» WHAT YOU ARE ASKED TO DO: Without any pictures, restate the lines from the one containing "Recreate this scene" to the one containing "COL = sc.collection", word for word, ends included.

» DATA RECORDS:
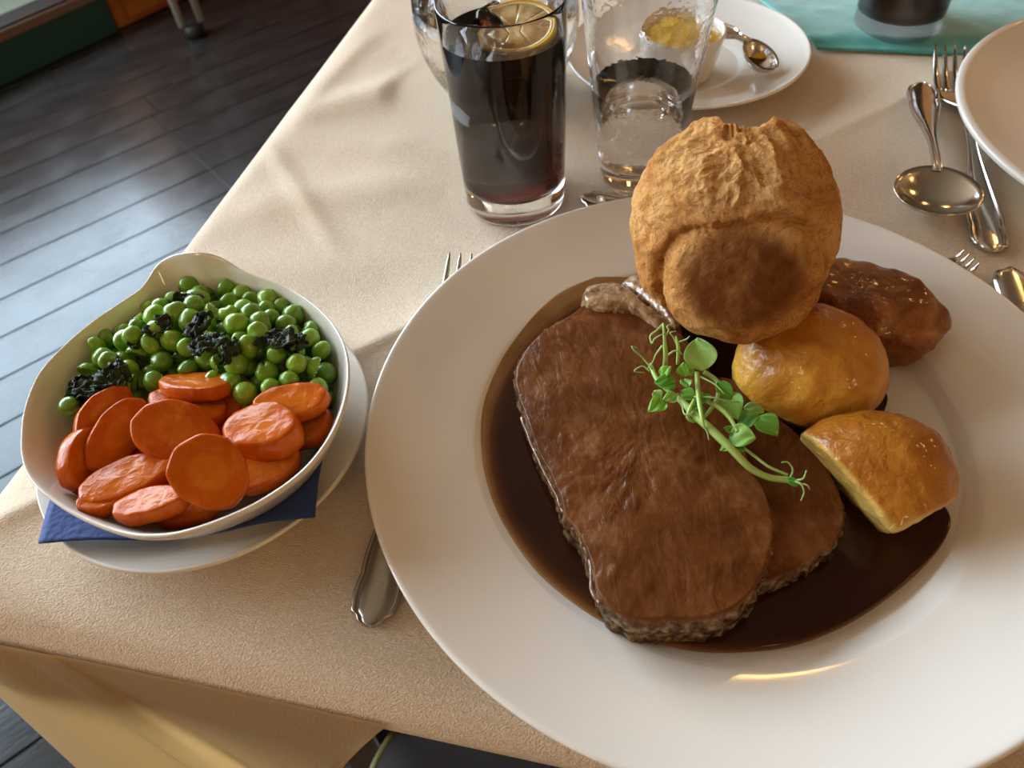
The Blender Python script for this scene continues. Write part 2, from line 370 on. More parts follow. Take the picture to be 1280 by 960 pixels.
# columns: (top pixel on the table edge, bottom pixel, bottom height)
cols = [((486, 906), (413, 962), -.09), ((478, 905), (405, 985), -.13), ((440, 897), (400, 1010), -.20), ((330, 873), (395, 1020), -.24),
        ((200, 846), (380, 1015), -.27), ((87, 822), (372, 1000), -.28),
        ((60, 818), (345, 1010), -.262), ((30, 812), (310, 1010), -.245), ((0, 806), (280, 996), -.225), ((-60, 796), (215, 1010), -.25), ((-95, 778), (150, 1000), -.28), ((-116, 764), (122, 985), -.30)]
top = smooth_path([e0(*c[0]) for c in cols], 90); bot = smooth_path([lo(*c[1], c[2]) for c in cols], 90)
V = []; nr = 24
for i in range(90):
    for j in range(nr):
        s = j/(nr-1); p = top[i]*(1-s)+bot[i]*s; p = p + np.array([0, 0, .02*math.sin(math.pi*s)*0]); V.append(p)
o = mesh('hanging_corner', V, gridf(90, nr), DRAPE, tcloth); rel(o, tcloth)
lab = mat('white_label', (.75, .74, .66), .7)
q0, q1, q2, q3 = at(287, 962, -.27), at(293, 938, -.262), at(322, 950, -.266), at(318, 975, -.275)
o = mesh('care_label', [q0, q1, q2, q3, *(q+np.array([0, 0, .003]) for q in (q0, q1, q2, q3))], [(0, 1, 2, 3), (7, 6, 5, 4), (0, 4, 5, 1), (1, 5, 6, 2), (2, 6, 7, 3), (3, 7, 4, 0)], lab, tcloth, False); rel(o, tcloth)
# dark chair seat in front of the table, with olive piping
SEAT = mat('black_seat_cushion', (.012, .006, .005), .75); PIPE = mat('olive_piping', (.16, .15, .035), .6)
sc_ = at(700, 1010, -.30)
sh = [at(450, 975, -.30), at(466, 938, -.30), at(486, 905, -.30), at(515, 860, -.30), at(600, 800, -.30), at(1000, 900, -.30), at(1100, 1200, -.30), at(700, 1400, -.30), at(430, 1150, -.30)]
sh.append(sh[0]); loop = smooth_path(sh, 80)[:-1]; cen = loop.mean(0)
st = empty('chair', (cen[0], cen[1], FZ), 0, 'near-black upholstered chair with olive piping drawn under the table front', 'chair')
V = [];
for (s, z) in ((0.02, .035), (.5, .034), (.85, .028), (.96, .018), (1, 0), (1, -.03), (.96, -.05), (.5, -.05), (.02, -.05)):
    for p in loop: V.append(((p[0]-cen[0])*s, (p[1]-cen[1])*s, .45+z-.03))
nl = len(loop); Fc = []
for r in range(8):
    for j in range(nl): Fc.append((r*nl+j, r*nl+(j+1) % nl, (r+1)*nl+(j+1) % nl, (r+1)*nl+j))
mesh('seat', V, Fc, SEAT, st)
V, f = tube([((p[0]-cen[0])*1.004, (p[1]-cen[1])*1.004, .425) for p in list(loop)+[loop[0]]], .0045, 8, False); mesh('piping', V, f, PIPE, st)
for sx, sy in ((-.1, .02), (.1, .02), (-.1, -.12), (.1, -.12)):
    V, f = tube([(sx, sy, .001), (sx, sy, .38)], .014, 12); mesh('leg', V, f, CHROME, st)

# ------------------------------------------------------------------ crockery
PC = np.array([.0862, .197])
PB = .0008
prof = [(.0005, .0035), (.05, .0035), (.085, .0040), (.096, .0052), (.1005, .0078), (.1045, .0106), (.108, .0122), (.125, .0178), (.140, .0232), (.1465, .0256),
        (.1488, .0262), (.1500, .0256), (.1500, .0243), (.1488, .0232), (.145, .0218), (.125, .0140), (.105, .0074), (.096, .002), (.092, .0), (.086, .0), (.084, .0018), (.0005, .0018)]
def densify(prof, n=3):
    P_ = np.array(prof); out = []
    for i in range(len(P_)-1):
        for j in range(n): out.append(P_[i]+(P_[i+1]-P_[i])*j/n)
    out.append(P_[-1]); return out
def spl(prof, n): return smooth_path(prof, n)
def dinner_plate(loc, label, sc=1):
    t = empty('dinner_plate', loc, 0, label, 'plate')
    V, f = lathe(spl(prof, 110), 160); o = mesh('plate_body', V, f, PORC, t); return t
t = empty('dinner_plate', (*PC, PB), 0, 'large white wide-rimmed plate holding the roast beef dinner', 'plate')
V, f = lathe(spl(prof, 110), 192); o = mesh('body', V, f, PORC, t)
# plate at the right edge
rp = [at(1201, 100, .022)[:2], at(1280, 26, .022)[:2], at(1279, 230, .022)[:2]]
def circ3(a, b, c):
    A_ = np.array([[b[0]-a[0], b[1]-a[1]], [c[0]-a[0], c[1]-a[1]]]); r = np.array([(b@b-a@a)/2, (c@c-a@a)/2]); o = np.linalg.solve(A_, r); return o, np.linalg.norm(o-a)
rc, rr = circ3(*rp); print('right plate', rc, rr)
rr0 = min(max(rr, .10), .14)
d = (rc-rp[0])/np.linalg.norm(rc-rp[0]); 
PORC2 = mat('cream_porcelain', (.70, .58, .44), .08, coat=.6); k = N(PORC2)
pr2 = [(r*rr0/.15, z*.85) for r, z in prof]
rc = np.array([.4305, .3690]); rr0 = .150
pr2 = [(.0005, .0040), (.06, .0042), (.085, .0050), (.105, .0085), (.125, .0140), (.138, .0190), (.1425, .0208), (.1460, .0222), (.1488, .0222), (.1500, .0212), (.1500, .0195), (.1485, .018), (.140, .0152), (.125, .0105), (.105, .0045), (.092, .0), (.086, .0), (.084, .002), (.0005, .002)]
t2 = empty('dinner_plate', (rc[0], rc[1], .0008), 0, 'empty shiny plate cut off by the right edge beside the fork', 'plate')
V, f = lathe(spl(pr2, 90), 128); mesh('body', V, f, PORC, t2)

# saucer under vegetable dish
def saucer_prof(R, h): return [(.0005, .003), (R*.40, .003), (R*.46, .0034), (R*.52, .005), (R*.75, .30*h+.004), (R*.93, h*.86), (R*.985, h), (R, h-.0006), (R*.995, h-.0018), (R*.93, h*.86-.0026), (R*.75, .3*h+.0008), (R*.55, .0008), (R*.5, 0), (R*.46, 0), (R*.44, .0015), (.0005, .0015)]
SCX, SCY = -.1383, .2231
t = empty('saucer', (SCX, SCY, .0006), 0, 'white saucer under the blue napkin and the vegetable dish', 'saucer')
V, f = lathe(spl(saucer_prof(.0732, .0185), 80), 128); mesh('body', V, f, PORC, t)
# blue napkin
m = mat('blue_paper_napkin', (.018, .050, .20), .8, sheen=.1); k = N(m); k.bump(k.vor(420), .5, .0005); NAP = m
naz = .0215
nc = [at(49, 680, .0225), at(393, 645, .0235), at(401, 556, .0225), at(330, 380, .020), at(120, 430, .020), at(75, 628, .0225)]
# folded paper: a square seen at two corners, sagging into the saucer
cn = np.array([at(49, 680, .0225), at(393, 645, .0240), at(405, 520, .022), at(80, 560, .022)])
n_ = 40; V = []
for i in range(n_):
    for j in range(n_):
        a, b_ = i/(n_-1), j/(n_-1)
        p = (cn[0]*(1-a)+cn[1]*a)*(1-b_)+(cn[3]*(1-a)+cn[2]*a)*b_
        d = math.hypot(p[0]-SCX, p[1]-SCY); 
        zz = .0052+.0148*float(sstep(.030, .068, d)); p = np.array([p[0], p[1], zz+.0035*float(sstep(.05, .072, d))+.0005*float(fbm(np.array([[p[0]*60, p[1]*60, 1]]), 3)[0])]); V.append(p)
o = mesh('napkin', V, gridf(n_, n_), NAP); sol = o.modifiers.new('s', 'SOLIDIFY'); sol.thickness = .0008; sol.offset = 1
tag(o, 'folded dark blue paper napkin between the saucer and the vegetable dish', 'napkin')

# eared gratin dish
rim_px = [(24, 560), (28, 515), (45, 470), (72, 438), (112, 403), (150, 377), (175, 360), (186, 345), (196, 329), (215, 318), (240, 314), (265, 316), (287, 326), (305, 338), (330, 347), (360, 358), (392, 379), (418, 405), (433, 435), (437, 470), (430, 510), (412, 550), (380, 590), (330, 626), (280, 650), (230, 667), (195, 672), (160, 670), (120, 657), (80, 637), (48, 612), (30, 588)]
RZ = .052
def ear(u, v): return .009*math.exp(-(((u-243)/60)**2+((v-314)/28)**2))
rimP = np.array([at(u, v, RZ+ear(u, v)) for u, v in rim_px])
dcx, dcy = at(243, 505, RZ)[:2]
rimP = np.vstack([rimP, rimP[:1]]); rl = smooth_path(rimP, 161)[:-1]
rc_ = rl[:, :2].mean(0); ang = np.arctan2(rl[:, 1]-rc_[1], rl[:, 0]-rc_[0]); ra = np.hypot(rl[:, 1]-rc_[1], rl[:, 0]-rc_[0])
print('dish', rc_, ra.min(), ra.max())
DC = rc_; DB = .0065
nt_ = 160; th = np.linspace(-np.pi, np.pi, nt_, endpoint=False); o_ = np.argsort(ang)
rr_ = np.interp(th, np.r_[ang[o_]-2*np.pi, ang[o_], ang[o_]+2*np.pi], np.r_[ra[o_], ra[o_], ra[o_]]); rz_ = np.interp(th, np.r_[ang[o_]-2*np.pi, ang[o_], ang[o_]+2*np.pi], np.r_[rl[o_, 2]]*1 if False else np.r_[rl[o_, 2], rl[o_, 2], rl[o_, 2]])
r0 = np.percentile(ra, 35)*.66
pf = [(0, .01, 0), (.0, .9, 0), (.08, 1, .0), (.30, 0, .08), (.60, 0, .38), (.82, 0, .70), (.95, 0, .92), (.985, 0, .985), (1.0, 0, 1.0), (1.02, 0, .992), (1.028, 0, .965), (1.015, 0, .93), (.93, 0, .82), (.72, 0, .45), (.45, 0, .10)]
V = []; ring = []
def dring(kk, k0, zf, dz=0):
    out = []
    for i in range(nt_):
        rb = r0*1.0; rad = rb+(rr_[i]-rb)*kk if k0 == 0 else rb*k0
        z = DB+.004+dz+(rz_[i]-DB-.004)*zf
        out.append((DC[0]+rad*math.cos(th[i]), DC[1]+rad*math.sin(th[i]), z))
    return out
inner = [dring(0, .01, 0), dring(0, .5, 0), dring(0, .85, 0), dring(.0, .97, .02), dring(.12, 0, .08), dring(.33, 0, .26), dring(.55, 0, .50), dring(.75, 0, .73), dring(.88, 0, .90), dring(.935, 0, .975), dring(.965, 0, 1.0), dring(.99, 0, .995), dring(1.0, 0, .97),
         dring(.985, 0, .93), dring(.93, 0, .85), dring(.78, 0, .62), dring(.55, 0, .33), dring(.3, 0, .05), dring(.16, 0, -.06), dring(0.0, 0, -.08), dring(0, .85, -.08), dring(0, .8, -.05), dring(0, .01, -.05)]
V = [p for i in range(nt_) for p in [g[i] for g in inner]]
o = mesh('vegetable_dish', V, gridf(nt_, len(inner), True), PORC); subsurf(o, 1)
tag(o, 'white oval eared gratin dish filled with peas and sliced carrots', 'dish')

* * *

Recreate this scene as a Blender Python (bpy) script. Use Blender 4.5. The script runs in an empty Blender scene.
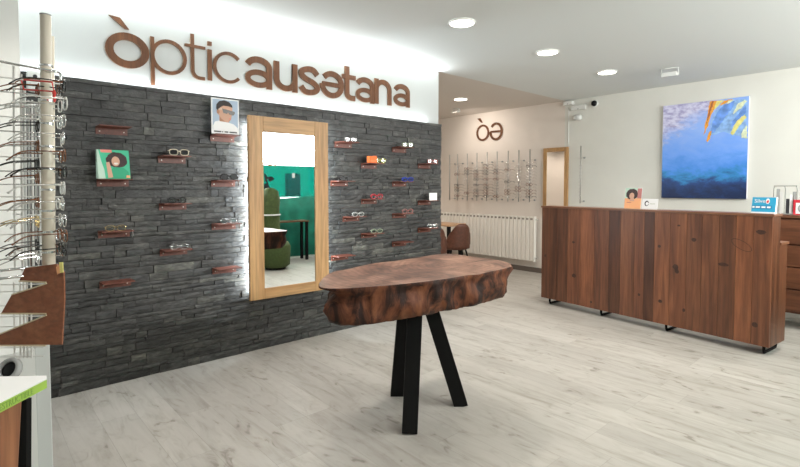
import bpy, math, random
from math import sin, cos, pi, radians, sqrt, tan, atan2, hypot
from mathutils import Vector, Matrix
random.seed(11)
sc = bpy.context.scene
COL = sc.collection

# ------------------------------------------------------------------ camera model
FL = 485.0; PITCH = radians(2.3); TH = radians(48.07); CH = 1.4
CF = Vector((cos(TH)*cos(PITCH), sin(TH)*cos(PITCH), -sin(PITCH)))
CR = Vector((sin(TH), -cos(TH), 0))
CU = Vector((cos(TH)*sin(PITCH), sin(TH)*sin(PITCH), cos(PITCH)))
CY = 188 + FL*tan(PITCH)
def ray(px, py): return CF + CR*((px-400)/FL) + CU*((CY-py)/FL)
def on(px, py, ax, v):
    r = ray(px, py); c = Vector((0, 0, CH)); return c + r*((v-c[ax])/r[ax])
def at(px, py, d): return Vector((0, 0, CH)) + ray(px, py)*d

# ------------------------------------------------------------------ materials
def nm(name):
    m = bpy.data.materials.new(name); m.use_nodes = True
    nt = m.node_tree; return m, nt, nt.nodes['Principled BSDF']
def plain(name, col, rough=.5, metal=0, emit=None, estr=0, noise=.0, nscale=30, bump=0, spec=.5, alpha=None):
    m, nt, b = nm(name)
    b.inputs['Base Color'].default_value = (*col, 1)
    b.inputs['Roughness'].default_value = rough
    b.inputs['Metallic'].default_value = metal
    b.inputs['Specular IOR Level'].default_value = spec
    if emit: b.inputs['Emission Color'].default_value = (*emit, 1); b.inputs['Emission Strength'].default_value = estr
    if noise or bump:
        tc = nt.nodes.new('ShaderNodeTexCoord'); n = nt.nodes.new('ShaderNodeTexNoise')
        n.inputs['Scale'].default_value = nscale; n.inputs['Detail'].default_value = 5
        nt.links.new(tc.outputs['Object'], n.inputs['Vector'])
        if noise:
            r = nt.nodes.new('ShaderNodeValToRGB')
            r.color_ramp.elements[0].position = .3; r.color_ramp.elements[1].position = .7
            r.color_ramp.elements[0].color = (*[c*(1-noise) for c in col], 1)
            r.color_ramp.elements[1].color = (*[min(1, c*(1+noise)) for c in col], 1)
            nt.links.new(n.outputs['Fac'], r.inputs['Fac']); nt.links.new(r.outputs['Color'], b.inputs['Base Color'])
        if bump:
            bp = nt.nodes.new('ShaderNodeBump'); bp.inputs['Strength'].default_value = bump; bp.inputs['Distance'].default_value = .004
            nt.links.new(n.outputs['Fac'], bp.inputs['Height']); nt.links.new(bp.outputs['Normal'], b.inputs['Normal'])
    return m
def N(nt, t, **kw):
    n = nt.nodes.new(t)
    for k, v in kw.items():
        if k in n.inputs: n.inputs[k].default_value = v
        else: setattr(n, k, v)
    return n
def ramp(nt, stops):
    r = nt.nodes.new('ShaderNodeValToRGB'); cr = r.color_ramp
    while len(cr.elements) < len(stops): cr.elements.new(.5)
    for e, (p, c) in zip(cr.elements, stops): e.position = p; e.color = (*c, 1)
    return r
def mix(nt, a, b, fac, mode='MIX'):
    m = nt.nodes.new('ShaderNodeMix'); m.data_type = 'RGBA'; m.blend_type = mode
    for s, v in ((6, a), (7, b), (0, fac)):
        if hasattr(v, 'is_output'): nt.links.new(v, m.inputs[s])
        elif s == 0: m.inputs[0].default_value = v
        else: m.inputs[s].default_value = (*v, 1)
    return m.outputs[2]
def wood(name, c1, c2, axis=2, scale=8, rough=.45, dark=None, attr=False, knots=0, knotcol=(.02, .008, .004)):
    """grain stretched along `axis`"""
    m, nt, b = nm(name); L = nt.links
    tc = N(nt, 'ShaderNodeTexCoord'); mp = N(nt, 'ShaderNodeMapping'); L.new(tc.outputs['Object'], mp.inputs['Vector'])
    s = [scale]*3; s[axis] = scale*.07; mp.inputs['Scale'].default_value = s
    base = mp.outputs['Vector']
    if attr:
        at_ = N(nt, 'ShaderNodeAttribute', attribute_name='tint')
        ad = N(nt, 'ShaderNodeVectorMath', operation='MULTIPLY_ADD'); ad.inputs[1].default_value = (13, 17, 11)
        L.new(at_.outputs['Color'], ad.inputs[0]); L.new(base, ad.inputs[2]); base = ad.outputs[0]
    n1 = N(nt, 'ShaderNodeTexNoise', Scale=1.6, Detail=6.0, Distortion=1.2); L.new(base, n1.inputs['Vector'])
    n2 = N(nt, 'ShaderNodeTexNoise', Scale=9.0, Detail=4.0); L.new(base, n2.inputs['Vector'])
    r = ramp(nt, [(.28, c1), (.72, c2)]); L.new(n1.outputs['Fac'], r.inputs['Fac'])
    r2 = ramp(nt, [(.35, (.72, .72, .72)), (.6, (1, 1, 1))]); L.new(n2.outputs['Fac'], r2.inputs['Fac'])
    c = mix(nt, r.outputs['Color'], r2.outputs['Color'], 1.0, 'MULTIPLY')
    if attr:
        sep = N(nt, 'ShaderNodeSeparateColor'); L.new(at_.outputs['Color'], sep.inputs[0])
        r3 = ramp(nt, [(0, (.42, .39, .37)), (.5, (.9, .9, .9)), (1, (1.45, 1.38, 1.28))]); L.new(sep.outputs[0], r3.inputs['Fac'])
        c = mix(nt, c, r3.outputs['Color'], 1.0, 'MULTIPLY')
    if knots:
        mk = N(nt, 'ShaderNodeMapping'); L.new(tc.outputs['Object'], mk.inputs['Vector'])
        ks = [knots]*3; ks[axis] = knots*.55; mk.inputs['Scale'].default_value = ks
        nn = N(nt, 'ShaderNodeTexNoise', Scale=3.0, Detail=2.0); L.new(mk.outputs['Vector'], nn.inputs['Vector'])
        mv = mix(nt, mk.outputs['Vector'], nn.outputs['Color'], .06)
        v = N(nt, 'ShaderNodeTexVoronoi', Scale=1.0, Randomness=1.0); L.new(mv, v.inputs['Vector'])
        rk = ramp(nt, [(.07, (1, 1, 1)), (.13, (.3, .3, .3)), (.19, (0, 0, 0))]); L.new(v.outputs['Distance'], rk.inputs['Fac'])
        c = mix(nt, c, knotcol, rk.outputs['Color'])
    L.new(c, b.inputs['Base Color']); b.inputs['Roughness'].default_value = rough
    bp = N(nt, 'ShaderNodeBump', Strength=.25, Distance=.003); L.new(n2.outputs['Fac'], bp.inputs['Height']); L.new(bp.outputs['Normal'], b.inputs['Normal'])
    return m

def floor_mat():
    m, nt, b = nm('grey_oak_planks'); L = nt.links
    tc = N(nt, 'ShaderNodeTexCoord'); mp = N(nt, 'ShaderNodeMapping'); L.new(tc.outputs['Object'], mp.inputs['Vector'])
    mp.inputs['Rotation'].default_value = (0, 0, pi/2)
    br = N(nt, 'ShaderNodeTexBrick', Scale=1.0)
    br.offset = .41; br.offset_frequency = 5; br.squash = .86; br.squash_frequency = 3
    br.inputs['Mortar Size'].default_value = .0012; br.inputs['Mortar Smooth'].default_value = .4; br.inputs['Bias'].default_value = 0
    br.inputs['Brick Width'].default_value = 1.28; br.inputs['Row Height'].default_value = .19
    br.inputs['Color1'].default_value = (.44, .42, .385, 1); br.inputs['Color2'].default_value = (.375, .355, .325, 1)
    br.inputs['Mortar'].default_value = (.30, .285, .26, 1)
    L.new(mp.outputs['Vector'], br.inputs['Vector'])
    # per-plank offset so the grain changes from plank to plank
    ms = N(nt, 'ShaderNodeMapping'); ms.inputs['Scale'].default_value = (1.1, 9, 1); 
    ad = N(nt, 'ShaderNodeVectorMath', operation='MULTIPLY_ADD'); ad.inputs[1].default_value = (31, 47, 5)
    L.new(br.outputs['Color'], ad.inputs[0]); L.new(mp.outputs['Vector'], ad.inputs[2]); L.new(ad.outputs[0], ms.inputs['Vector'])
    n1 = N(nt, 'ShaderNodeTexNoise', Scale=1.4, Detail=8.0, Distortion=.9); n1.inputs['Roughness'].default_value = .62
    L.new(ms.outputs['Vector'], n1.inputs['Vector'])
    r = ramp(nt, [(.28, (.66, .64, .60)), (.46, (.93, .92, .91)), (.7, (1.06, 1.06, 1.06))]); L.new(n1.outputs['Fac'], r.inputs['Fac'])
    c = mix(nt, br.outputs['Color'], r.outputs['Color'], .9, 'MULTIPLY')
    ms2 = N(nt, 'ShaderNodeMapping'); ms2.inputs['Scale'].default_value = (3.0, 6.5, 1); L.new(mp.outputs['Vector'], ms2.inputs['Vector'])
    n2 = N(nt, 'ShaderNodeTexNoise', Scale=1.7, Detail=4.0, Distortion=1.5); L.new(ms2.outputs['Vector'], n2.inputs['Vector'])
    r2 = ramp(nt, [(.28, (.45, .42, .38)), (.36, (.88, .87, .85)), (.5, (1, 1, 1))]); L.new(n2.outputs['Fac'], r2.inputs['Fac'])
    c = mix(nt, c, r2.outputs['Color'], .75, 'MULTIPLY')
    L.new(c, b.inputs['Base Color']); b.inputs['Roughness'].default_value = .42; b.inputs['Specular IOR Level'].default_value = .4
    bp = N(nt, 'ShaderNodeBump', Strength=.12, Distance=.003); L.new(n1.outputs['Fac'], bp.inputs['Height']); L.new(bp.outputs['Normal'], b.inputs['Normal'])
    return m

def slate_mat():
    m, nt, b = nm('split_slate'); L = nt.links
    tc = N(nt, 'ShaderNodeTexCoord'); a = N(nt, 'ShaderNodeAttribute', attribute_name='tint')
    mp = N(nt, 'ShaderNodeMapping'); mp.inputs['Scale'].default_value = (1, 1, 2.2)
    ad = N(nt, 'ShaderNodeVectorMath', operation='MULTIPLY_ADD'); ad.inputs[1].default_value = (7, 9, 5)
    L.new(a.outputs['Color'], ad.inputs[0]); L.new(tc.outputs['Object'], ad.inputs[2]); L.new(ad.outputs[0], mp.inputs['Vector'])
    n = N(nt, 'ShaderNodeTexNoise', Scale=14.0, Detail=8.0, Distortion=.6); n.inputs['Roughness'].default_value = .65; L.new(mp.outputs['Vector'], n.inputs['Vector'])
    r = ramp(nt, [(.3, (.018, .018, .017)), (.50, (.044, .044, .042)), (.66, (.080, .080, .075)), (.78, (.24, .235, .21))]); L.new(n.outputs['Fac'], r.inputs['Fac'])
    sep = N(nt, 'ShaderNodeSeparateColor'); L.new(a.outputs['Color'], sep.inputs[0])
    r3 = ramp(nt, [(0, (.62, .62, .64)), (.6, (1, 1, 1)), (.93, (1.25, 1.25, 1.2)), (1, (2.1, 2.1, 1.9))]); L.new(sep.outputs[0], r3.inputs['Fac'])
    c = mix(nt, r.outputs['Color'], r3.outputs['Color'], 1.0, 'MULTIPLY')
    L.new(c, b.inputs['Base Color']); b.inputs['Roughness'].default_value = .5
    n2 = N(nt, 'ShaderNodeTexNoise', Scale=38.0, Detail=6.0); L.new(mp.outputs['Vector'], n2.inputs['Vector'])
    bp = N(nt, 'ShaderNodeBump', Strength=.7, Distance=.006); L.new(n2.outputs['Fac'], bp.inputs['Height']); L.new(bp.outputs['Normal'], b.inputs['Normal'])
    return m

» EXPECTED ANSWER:
Recreate this scene as a Blender Python (bpy) script. Use Blender 4.5. The script runs in an empty Blender scene.
import bpy, math, random
from math import sin, cos, pi, radians, sqrt, tan, atan2, hypot
from mathutils import Vector, Matrix
random.seed(11)
sc = bpy.context.scene
COL = sc.collection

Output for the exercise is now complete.